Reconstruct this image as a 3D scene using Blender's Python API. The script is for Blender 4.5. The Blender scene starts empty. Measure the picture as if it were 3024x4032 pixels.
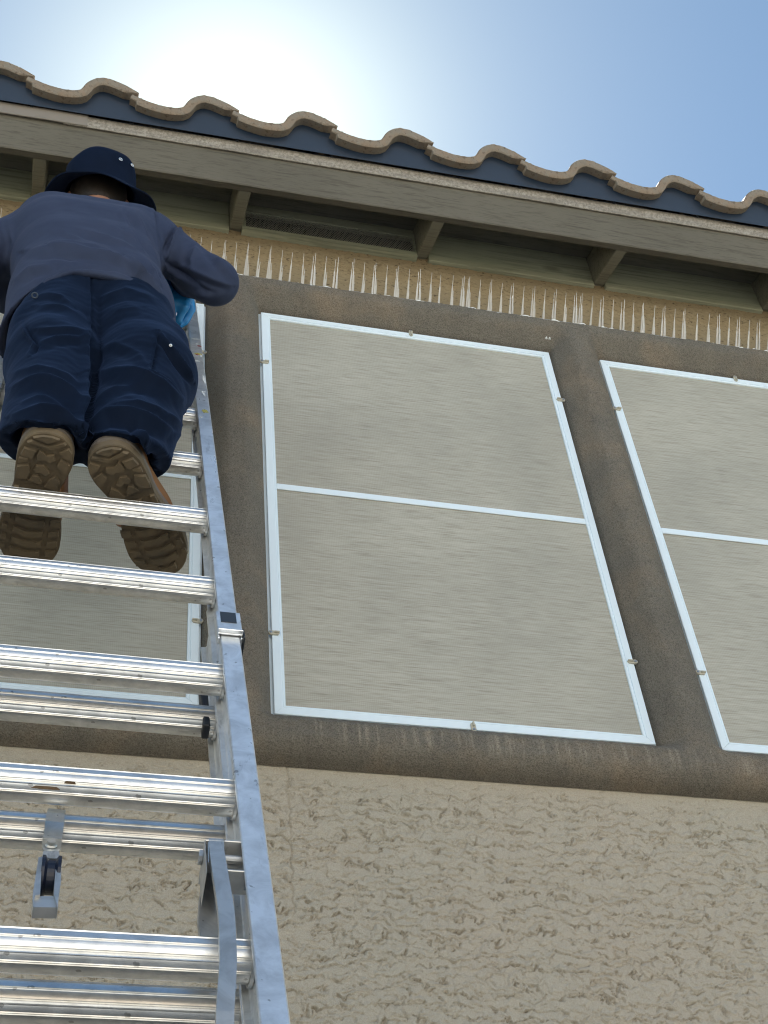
import bpy, math, random
import numpy as np
from mathutils import Matrix, Vector

# ---------------------------------------------------------------- camera, light, exposure
S = bpy.context.scene
COL = S.collection
ZO = 1.5                                   # eye height; geometry below is written relative to eye level
FPX, PITCH, YAW, ROLL = 5705.1, 0.81652196, 0.31307521, -0.11920392
CX, CY = 1512.0, 2016.0
_F = np.array([math.sin(YAW)*math.cos(PITCH), math.cos(YAW)*math.cos(PITCH), math.sin(PITCH)])
_r = np.cross(_F, [0, 0, 1]); _r /= np.linalg.norm(_r); _u = np.cross(_r, _F)
_R = math.cos(ROLL)*_r + math.sin(ROLL)*_u
_U = -math.sin(ROLL)*_r + math.cos(ROLL)*_u
cam = bpy.data.cameras.new('camera'); camo = bpy.data.objects.new('camera', cam); COL.objects.link(camo)
cam.sensor_fit = 'HORIZONTAL'; cam.sensor_width = 36.0; cam.lens = FPX/3024*36
cam.clip_start = 0.05; cam.clip_end = 3000
camo.matrix_world = Matrix(((_R[0], _U[0], -_F[0], 0), (_R[1], _U[1], -_F[1], 0), (_R[2], _U[2], -_F[2], ZO), (0, 0, 0, 1)))
S.camera = camo

SUN = np.array([0.0800, 0.4783, 0.8746]); SUN /= np.linalg.norm(SUN)
EL = math.asin(SUN[2]); AZ = math.atan2(SUN[0], SUN[1])
world = bpy.data.worlds.new('World'); S.world = world; world.use_nodes = True
wn = world.node_tree.nodes; wl = world.node_tree.links; wn.clear()
sky = wn.new('ShaderNodeTexSky'); sky.sky_type = 'NISHITA'; sky.sun_disc = False
sky.sun_elevation = EL; sky.sun_rotation = AZ; sky.altitude = 3000; sky.air_density = 0.6; sky.dust_density = 0.8; sky.ozone_density = 2.0
bg = wn.new('ShaderNodeBackground'); bg.inputs['Strength'].default_value = 0.05
wo = wn.new('ShaderNodeOutputWorld')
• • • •
__AIM__:
Every line from the top of the material above through the line with "from mathutils import Matrix, Vector" should be duplicated exactly, please; leave out the pictures.

__SOLUTION TO THIS EXERCISE__:
Reconstruct this image as a 3D scene using Blender's Python API. The script is for Blender 4.5. The Blender scene starts empty. Measure the picture as if it were 3024x4032 pixels.
import bpy, math, random
import numpy as np
from mathutils import Matrix, Vector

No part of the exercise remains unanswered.